How To Fix Anything: Part 1 | JGS Insurance 

How To Fix Anything: Part 1

By Steve Roderick, Assistant Vice President

Hey, What’s Your Problem?

How many industries would you describe as perfect? How many things, in general, would you describe as perfect? In the next few issues, we will discuss how to fix “anything” by breaking down issues to their basic elements. It’s just a process. You can either embrace it or just fold your poker hand and say, “Well, I can’t fix that!”

Picking out shortcomings is easy—in fact, it’s too easy. As a society, we collectively do it way too much. So identifying problems in an industry shouldn’t be very difficult at all. However, being able to relate from a consumer standpoint is far more difficult.

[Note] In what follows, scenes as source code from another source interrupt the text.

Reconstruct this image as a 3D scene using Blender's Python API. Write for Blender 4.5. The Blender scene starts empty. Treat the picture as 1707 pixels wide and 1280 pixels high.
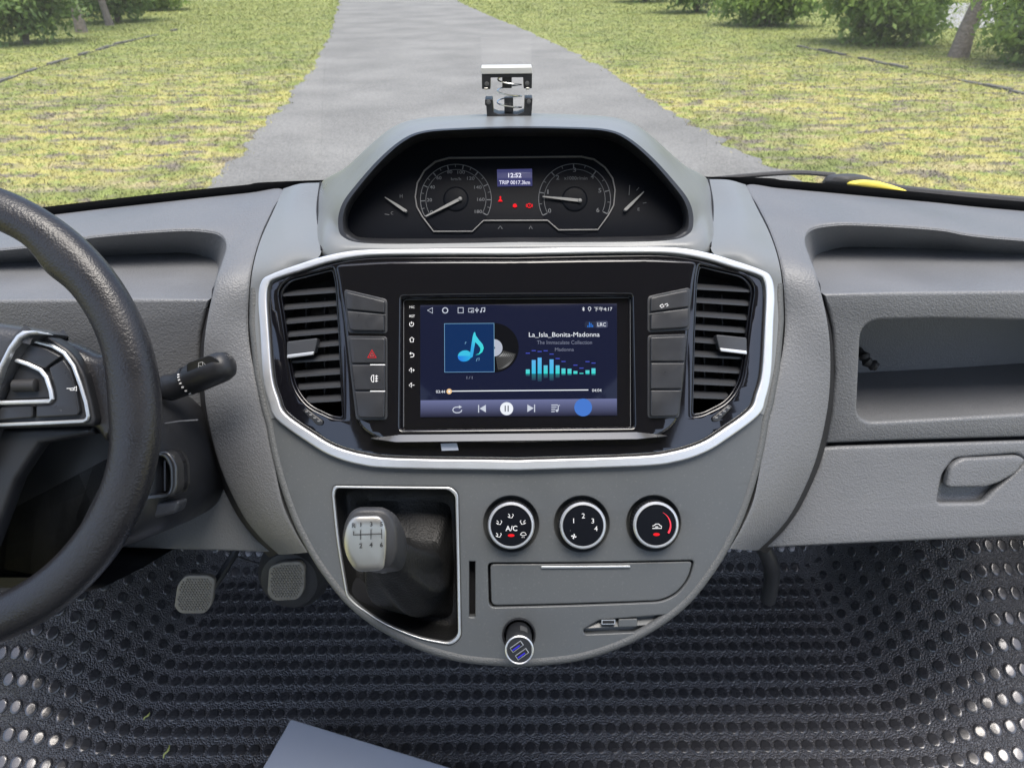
import bpy, bmesh, math, random
import numpy as np
from mathutils import Vector, Matrix, noise
from mathutils.geometry import tessellate_polygon

rnd = random.Random(7)
S = bpy.context.scene
COL = S.collection
R = math.radians

# ------------------------------------------------------------------ camera
FZ = 0.60                      # cab floor above the ground
FPX = 1242.0
CAM = Vector((0, 0, FZ + 1.15))
PITCH, ROLL = 29.7, -0.5
CM = (Matrix.Rotation(R(90 - PITCH), 3, 'X') @ Matrix.Rotation(R(ROLL), 3, 'Z'))
cam = bpy.data.cameras.new('camera')
cam.sensor_width = 36.0
cam.lens = FPX / 1707 * 36.0
cam.clip_start, cam.clip_end = 0.02, 900
cam.dof.use_dof = True
cam.dof.focus_distance = 0.76
cam.dof.aperture_fstop = 14.0
co = bpy.data.objects.new('camera', cam)
co.matrix_world = Matrix.Translation(CAM) @ CM.to_4x4()
COL.objects.link(co)
S.camera = co

# ------------------------------------------------------------------ sky, sun, exposure
SUN_EL, SUN_AZ = 76.0, 160.0     # azimuth clockwise from +Y (the driving direction)
EXPO = 1.32 
w = bpy.data.worlds.new('World'); S.world = w; w.use_nodes = True
nt = w.node_tree
sky = nt.nodes.new('ShaderNodeTexSky'); sky.sky_type = 'NISHITA'; sky.sun_disc = False
sky.sun_elevation = R(SUN_EL); sky.sun_rotation = R(SUN_AZ)
sky.air_density = 1.0; sky.dust_density = 4.0; sky.ozone_density = 0.6
bg = nt.nodes['Background']; bg.inputs[1].default_value = 0.145
nt.links.new(sky.outputs[0], bg.inputs[0])
sl = bpy.data.lights.new('sun', 'SUN'); sl.energy = 1.5; sl.angle = R(38); sl.color = (1, 0.97, 0.93)
so = bpy.data.objects.new('sun', sl); COL.objects.link(so)
sd = Vector((math.sin(R(SUN_AZ)) * math.cos(R(SUN_EL)), math.cos(R(SUN_AZ)) * math.cos(R(SUN_EL)), math.sin(R(SUN_EL))))
so.rotation_euler = sd.to_track_quat('Z', 'Y').to_euler()
S.view_settings.view_transform = 'Standard'; S.view_settings.look = 'None'
S.view_settings.exposure = EXPO; S.view_settings.gamma = 1
EM = 1 / 2 ** EXPO
S.cycles.max_bounces = 7; S.cycles.diffuse_bounces = 3; S.cycles.glossy_bounces = 3; S.cycles.transmission_bounces = 3; S.cycles.transparent_max_bounces = 6
S.cycles.use_light_tree = False; S.cycles.caustics_reflective = False; S.cycles.caustics_refractive = False

# ------------------------------------------------------------------ pixel rays (pixels of the 1707 x 1280 photograph)
def ray(px, py):
    return CM @ Vector(((px - 853.5) / FPX, -(py - 640) / FPX, -1.0))
def P(px, py, Y):
    d = ray(px, py); return CAM + d * (Y / d.y)
def PD(px, py, D):
    return CAM + ray(px, py) * D
def PZ(px, py, z):
    d = ray(px, py); return CAM + d * ((z - CAM.z) / d.z)
def G(px, py): return PZ(px, py, 0.0)
def proj(p):
    q = CM.transposed() @ (Vector(p) - CAM)
    return (853.5 + FPX * q.x / -q.z, 640 - FPX * q.y / -q.z, -q.z)
XC = 0.0051
def mir(v): return Vector((2 * XC - v.x, v.y, v.z))

class Frame:
    def __init__(s, O, U, V, W, k=0.0): s.O, s.U, s.V, s.W, s.k = Vector(O), Vector(U), Vector(V), Vector(W), k
    def pt(s, u, v, w=0.0): return s.O + s.U * u + s.V * v + s.W * (w - s.k * u * u)
    def px(s, x, y, w=0.0):
        d = ray(x, y); u = 0.0
        for _ in range(12 if s.k else 1):
            t = ((s.O + s.W * (w - s.k * u * u)) - CAM).dot(s.W) / d.dot(s.W)
            q = CAM + d * t - s.O
            u = q.dot(s.U)
        return (u, q.dot(s.V))
    def pp(s, pts, w=0.0): return [s.px(x, y, w) for x, y in pts]

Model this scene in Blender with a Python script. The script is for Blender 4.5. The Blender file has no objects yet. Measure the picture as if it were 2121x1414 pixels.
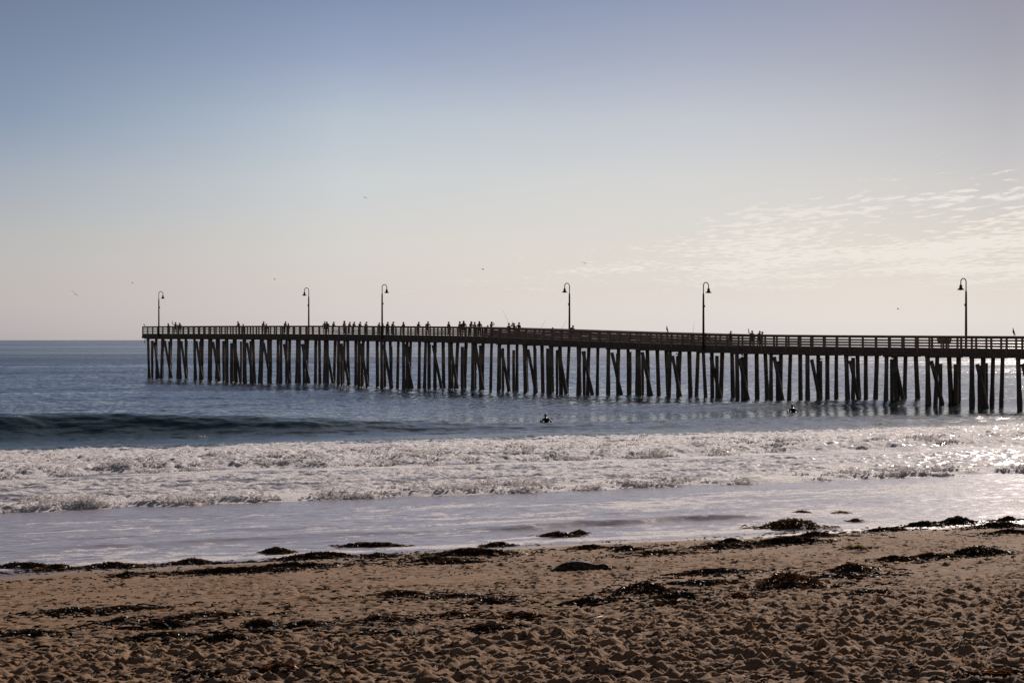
import bpy, bmesh, math, random
import numpy as np
from mathutils import Vector, Matrix

random.seed(7)
RNG = np.random.default_rng(11)
SC = bpy.context.scene
COL = SC.collection
R = math.radians

# ------------------------------------------------------------------ camera
H_EYE = 5.3
FPX = 4500.0                      # focal length in photograph pixels (2121 wide)
cam_d = bpy.data.cameras.new("camera")
cam = bpy.data.objects.new("camera", cam_d)
COL.objects.link(cam)
cam_d.sensor_width = 36.0
cam_d.lens = 36.0 * FPX / 2121.0
cam_d.clip_start = 0.1
cam_d.clip_end = 120000.0
cam.location = (0, 0, H_EYE)
cam.rotation_euler = (R(90) - 3.0 / FPX, 0, 0)
SC.camera = cam

# ------------------------------------------------------------------ world, sun, exposure
SUN_EL, SUN_AZ = 20.0, 20.0       # degrees; azimuth to the right of the viewing direction (+Y)
W = bpy.data.worlds.new("World")
SC.world = W
W.use_nodes = True
nt = W.node_tree
nt.nodes.clear()
N = nt.nodes.new
L = nt.links.new


def wmath(op, a, b=None, clamp=False):
    n = N("ShaderNodeMath"); n.operation = op; n.use_clamp = clamp
    for i, v in enumerate((a, b)):
        if v is None: continue
        if isinstance(v, (int, float)): n.inputs[i].default_value = v
        else: L(v, n.inputs[i])
    return n.outputs[0]


def wmap(v, a, b, c=0.0, d=1.0, smooth=False):
    n = N("ShaderNodeMapRange"); n.clamp = True
    if smooth: n.interpolation_type = 'SMOOTHSTEP'
    L(v, n.inputs[0])
    for i, q in enumerate((a, b, c, d)): n.inputs[i + 1].default_value = q
    return n.outputs[0]


def wramp(v, stops):
    n = N("ShaderNodeValToRGB")
    L(v, n.inputs[0])
    e = n.color_ramp.elements
    while len(e) < len(stops): e.new(0.5)
    for k, (p, c) in enumerate(stops):
        e[k].position = p; e[k].color = (*c, 1)
    return n.outputs[0]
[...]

But that’s the answer to fixing it, whatever “it” is. You might have 99 problems, but the ones you need to be concerned with are the ones that your clientele see as problems.

What Is Your Shoe Size?

Start by being a customer. Put yourself in their shoes. It’s an exercise in self-awareness as a company. From the first point of contact with your business, then the purchasing process, to delivery of goods or services, to invoicing and finally follow-up. However your particular industry operates, run through it from beginning to end. Do it with your own company, and then give it a shot in the marketplace with a competitor. What was easy? What was cumbersome? What was disappointing? What was most rewarding? Would I look forward to doing it again? Be the customer. It’s such a simple exercise that so many people ignore, to great detriment to their understanding of how their industry operates.

Wait, You Want Me to Fix What?

OK, now the hard part: comparing what you do to how others do it and identifying the real problems that the customer faces industry wide. Not just how your company can do it better, but how the entire industry could do it better.

First, identify your problem (a major discomfort) from the perspective of the customer. For example, if your widget machine is 78 years old and breaks down all the time, that’s your problem. What we are talking about here are things that your customers see as problems. They don’t necessarily care how much time you spend repairing your old widget machine; they just want their widgets on time. So we need to get into their heads and identify what causes them discomfort so we can ease their pain and so they continue to buy our widgets.

Far too often, people blame poor performance on perceived professional handicaps. Statements like “We can’t compete with the bigger guys” or “We don’t have the money in our budget” reveal a lack of vision and a poor understanding of your customers’ needs.

Glass Half Full

Often when we go looking for problems, we automatically become pessimistic. The entire process holds a negative tone, so the negative attitude can tend to dominate. At this point, it is very important to be looking for light, not dark. It’s a paradox really: looking for problems with a good attitude and an end goal to solve them. Remember, that primary end goal should be solving your customers’ problems, not your own. Look for opportunities to benefit their needs. “When/Where/How can I make them happier?” These are the questions to ask when beginning this process. The solutions to your own issues come later. We don’t even know what those are yet. We have only just begun.

The Unstoppable Force

We all have our “go-to” people or providers for certain goods or services; usually found in the recent-calls list in your smartphone. That’s your end goal when fixing stuff. Be someone’s “go-to.” Be the one who solves the issues. We aim to make their lives easier, better, more profitable, and in turn, we want them to seek us out for solutions.

So what’s their problem? Is it service? Monetary? Functionality? Transparency? Education? Accessibility? Time-related? Exclusionary? By focusing on their problems rather than your own, you start providing real value to your customers. If all you can come up with is a cheaper way to do something, all you have done is make yourself cheaper, and you haven’t fixed anything at all.